▸ What you need to do
Pictures in the listing should not be copied. Reproduce, word for word, each line from the one holding "Keep writing the" through the final line.

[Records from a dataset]

● ● ● ●

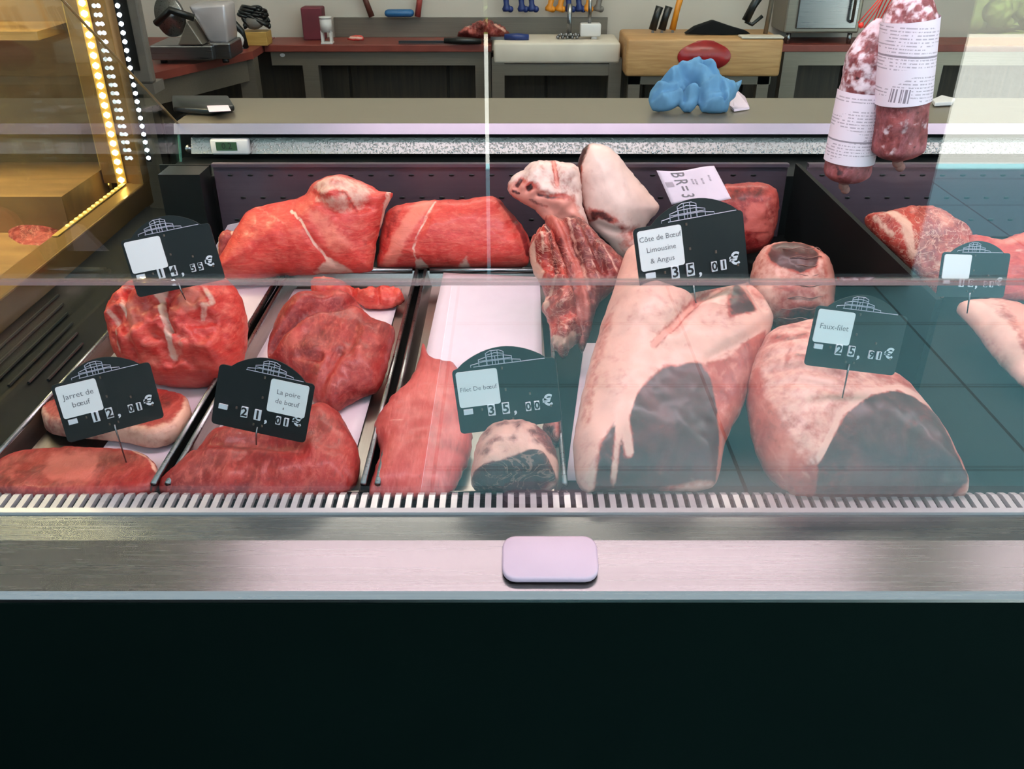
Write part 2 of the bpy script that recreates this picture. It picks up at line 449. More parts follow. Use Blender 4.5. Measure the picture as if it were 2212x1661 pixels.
# ------------------------------------------------------------------ the setting
def tiles(name, a, b, sx, sy, rough=.6):
    k = NT(name); br = k.new('ShaderNodeTexBrick'); k.link(k.coords(), br.inputs['Vector'])
    br.inputs['Color1'].default_value = lin(a); br.inputs['Color2'].default_value = lin(b)
    br.inputs['Mortar'].default_value = tuple(v * .35 for v in lin(a)[:3]) + (1,)
    br.inputs['Scale'].default_value = 1; br.inputs['Brick Width'].default_value = sx; br.inputs['Row Height'].default_value = sy
    br.inputs['Mortar Size'].default_value = .006; br.offset = 0
    k.set(Base_Color=br.outputs['Color'], Roughness=rough); return k.m
M['paving'] = tiles('teal_grey_paving', (156, 216, 222), (146, 206, 212), .9, .5)
M['darkground'] = plain('added_dark_ground', (15, 17, 17), .95, 0, .15, 30, .2, .0)
M['road'] = plain('pale_sunlit_road', (214, 212, 206), .9, 0, .05, 6)
M['floor'] = tiles('shop_floor_tile', (110, 96, 82), (100, 88, 76), .3, .3)
M['leafgreen'] = plain('hedge_leaves', (74, 88, 44), .9, 0, .42, 14, spec=.1)
M['darkmask'] = plain('dark_mask_paint', (20, 22, 24), .7, 0, .05, spec=.1)
struct('floor', MB().box((-4, .67, -.06), (4, 4.6, 0)), 'floor')
struct('ceiling', MB().box((-5, -1.4, 4.2), (5, 4.7, 4.3)), 'cream')
struct('wall_back', MB().box((-4, 4.37, 0), (4, 4.5, 4.2)), 'cream')
struct('wall_left', MB().box((-4.1, .67, 0), (-4, 4.5, 4.2)), 'cream')
struct('wall_right', MB().box((4, .67, 0), (4.1, 4.5, 4.2)), 'cream')
struct('pavement', MB().box((-.26, -4, -.05), (7, .66, 0)), 'paving')
struct('unseen_dark_ground', MB().box((-7, -4, -.05), (-.27, .66, 0)), 'darkground')  # added unseen dark ground, keeps the left of the glass reflection dark
struct('road', MB().box((-14, -9, -.12), (14, -4, -.04)), 'road')
struct('kerb', MB().box((-14, -9.2, -.12), (14, -9, .06)), 'cream')
struct('ground_verge', MB().box((-14, -13, -.12), (14, -9.2, .04)), 'leafgreen')
hb = MB()
for i in range(420):
    x = random.uniform(-2, 9); hb.ball((x, random.uniform(-10.0, -9.35), random.uniform(.05, .7)), random.uniform(.06, .17), 2, (1, .8, random.uniform(.7, 1.3)))
h = hb.build('hedge', 'leafgreen', smooth=True); tag(h, 'sunlit green hedge across the pale road, mirrored in the front glass', 'hedge', kind='stuff')
struct('added_reflection_mask', MB().box((-6, -2.15, 0), (-.109, -2.05, 1.4)).box((-.091, -2.15, 0), (1.72, -2.05, 1.4)), 'darkmask')  # added unseen panels masking the mirrored street; the gap leaves a bright slit

# ------------------------------------------------------------------ the refrigerated display case
dc = empty('display_case', (0, .65, 0), 'refrigerated butcher display case with dark front, steel sill and glass front', 'display case')
DZ = .905
MB().box((-2, .65, 0), (2.6, .672, .886), .002).build('front_panel', 'panel', dc)
prof = [(.672, .87), (.650, .880), (.652, .889), (.658, .8945), (.670, .8972), (.717, .910), (.758, .9125), (.758, .87)]
MB().prism([(-2, y, z) for y, z in prof], (4.6, 0, 0)).build('sill', 'steel_sill', dc)
g = MB()
g.prism([(-.58, y, z) for y, z in ((.757, .905), (.757, .9155), (.764, .9165), (.764, .905))], (3.1, 0, 0))
x = -.575
while x < 1.9:
    g.prism([(x, y, z) for y, z in ((.763, .910), (.763, .9163), (.786, .9175), (.795, .914), (.798, .905), (.794, .905), (.786, .912))], (.0066, 0, 0)); x += .0124
g.build('vent_grille', 'lacquer', dc)
MB().box((-.62, .76, .86), (2.5, 1.66, DZ - .012)).box((-.62, 1.445, .86), (2.5, 1.66, .914)).build('deck', 'blackmatte', dc)
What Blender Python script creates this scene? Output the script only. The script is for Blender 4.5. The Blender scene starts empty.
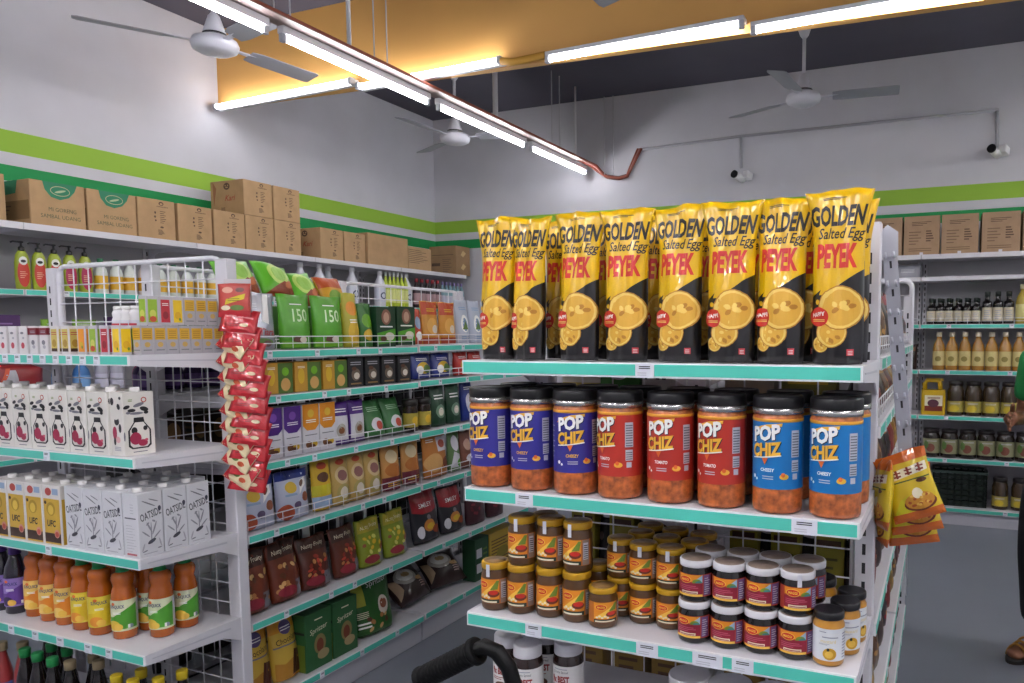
import bpy, math, random
from math import sin, cos, pi, radians, sqrt
from mathutils import Vector, Matrix, geometry
random.seed(7)
SC = bpy.context.scene
COL = SC.collection
CZ = 1.45                     # camera height above the floor

# ------------------------------------------------------------------ camera
YAW, PITCH, ROLL = radians(22.6124), radians(4.3740), radians(0.1193)
FPX, PX, PY = 748.83, 629.89, 390.29
def _cam_axes():
    cy, sy, cp, sp = cos(YAW), sin(YAW), cos(PITCH), sin(PITCH)
    fwd = Vector((-sy*cp, cy*cp, -sp)); right = Vector((cy, sy, 0)); down = fwd.cross(right)
    return cos(ROLL)*right + sin(ROLL)*down, -sin(ROLL)*right + cos(ROLL)*down, fwd
CR, CD, CF = _cam_axes()
cam = bpy.data.cameras.new('camera'); camo = bpy.data.objects.new('camera', cam); COL.objects.link(camo)
cam.sensor_fit = 'HORIZONTAL'; cam.sensor_width = 36; cam.lens = 36*FPX/1024
cam.shift_x = (512-PX)/1024; cam.shift_y = (PY-341.5)/1024; cam.clip_start = .05
m3 = Matrix((CR, -CD, -CF)).transposed()
camo.matrix_world = Matrix.Translation((0, 0, CZ)) @ m3.to_4x4()
SC.camera = camo
def ray(u, v): return CR*((u-PX)/FPX) + CD*((v-PY)/FPX) + CF
def onY(u, v, Y):             # the point of the wall-parallel plane y=Y that the photo shows at (u, v)
    d = ray(u, v); p = d*(Y/d.y); p.z += CZ; return p
def onZ(u, v, Z):
    d = ray(u, v); p = d*((Z-CZ)/d.z); p.z += CZ; return p

# ------------------------------------------------------------------ materials
_M = {}
def lin(h):
    h = h.lstrip('#'); out = []
    for i in (0, 2, 4):
        c = int(h[i:i+2], 16)/255; out.append(c/12.92 if c <= .04045 else ((c+.055)/1.055)**2.4)
    return (*out, 1)
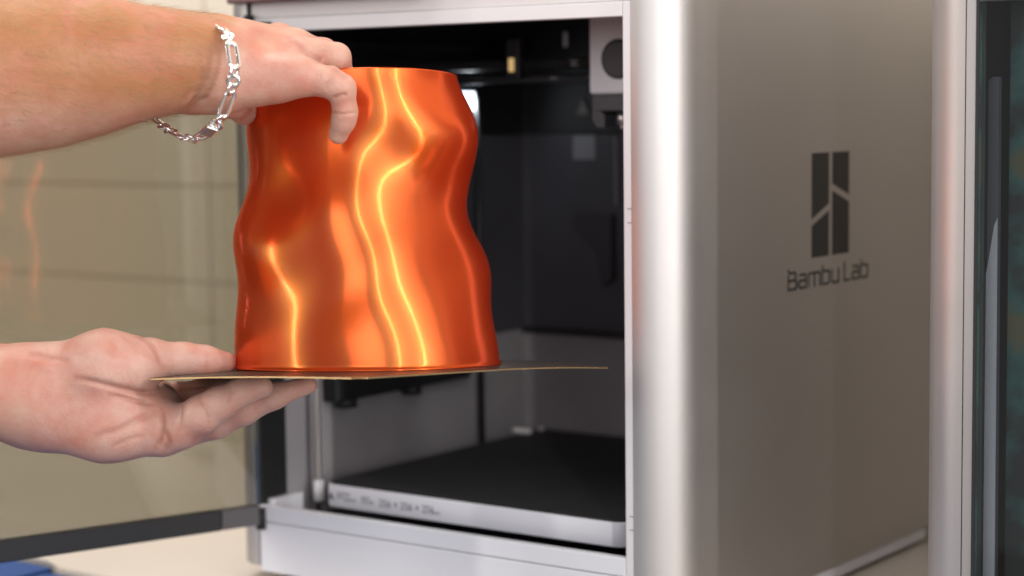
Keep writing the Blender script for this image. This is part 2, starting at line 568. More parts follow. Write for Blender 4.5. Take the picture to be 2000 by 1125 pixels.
# heat bed
bm = bmesh.new()
add_prism(bm, rounded(0.0590, 0.3305, 0.0400, 0.3270, 0.012), 0.0558, 0.0728)
bed = finish('heat_bed', bm, M_BEDFRONT, P)
for p in bed.data.polygons:
    p.use_smooth = abs(p.normal.z) < 0.5
m_ = bed.modifiers.new('edges', 'BEVEL')
m_.width = 0.0007
m_.segments = 2
bm = bmesh.new()
add_prism(bm, rounded(0.0605, 0.3290, 0.0413, 0.3257, 0.011), 0.0729, 0.0741)
finish('bed_surface', bm, M_BEDTOP, bed)
for (x0, x1, y0, y1) in ((0.0500, 0.0680, 0.2990, 0.3020), (0.0660, 0.0690, 0.316, 0.323)):
    box('bed_clip', M_CLIP, bed, (x0, x1, y0, y1, 0.0742, 0.0775), 0.0005)
yb = 0.03985
tri = bmesh.new()
add_prism(tri, [(0.0650, 0.0618), (0.0712, 0.0618), (0.0681, 0.0676)], yb-0.0001, yb+0.0002, lambda a, b, c: (a, c, b))
finish('caution_mark', tri, M_PRINT, bed)
for s, x, z, sz in (('CAUTION', 0.0730, 0.0657, 0.0030), ('HOT', 0.0730, 0.0630, 0.0030), ('SURFACE', 0.0800, 0.0618, 0.0030), ('BUILD', 0.0975, 0.0650, 0.0030), ('VOLUME', 0.0975, 0.0620, 0.0030)):
    text_mesh('printed_text', s, sz, M_PRINT, bed, (x, yb, z), (1, 0, 0), (0, 0, 1))
text_mesh('printed_text', '256 \u00d7 256 \u00d7 256', 0.0082, M_PRINT, bed, (0.1145, yb, 0.0612), (1, 0, 0), (0, 0, 1), sx=0.93)
text_mesh('printed_text', 'mm\u00b3', 0.0035, M_PRINT, bed, (0.1655, yb, 0.0612), (1, 0, 0), (0, 0, 1))
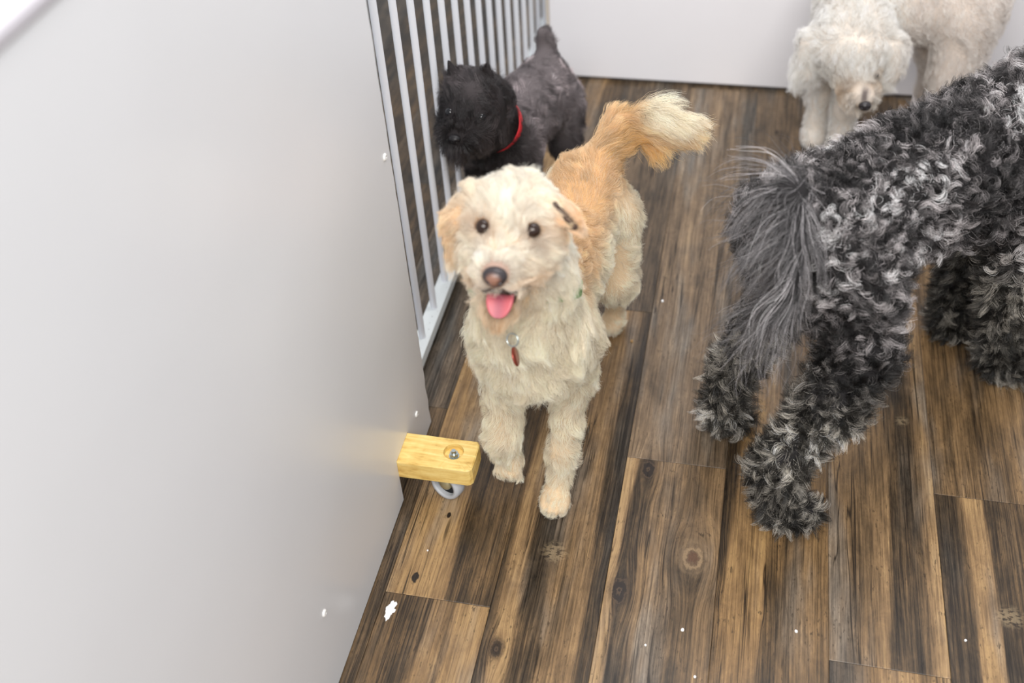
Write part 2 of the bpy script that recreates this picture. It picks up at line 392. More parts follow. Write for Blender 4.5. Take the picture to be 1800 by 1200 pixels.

● ● ● ●

▸ Expected answer
Keep writing the Blender script for this image. This is part 2, starting at line 568. More parts follow. Write for Blender 4.5. Take the picture to be 2000 by 1125 pixels.
# heat bed
bm = bmesh.new()
add_prism(bm, rounded(0.0590, 0.3305, 0.0400, 0.3270, 0.012), 0.0558, 0.0728)
bed = finish('heat_bed', bm, M_BEDFRONT, P)
for p in bed.data.polygons:
    p.use_smooth = abs(p.normal.z) < 0.5
m_ = bed.modifiers.new('edges', 'BEVEL')
m_.width = 0.0007
m_.segments = 2
bm = bmesh.new()
add_prism(bm, rounded(0.0605, 0.3290, 0.0413, 0.3257, 0.011), 0.0729, 0.0741)
finish('bed_surface', bm, M_BEDTOP, bed)
for (x0, x1, y0, y1) in ((0.0500, 0.0680, 0.2990, 0.3020), (0.0660, 0.0690, 0.316, 0.323)):
    box('bed_clip', M_CLIP, bed, (x0, x1, y0, y1, 0.0742, 0.0775), 0.0005)
yb = 0.03985
tri = bmesh.new()
add_prism(tri, [(0.0650, 0.0618), (0.0712, 0.0618), (0.0681, 0.0676)], yb-0.0001, yb+0.0002, lambda a, b, c: (a, c, b))
finish('caution_mark', tri, M_PRINT, bed)
for s, x, z, sz in (('CAUTION', 0.0730, 0.0657, 0.0030), ('HOT', 0.0730, 0.0630, 0.0030), ('SURFACE', 0.0800, 0.0618, 0.0030), ('BUILD', 0.0975, 0.0650, 0.0030), ('VOLUME', 0.0975, 0.0620, 0.0030)):
    text_mesh('printed_text', s, sz, M_PRINT, bed, (x, yb, z), (1, 0, 0), (0, 0, 1))
text_mesh('printed_text', '256 \u00d7 256 \u00d7 256', 0.0082, M_PRINT, bed, (0.1145, yb, 0.0612), (1, 0, 0), (0, 0, 1), sx=0.93)
text_mesh('printed_text', 'mm\u00b3', 0.0035, M_PRINT, bed, (0.1655, yb, 0.0612), (1, 0, 0), (0, 0, 1))
Write part 2 of the bpy script that recreates this picture. It picks up at line 392. More parts follow. Write for Blender 4.5. Take the picture to be 1800 by 1200 pixels.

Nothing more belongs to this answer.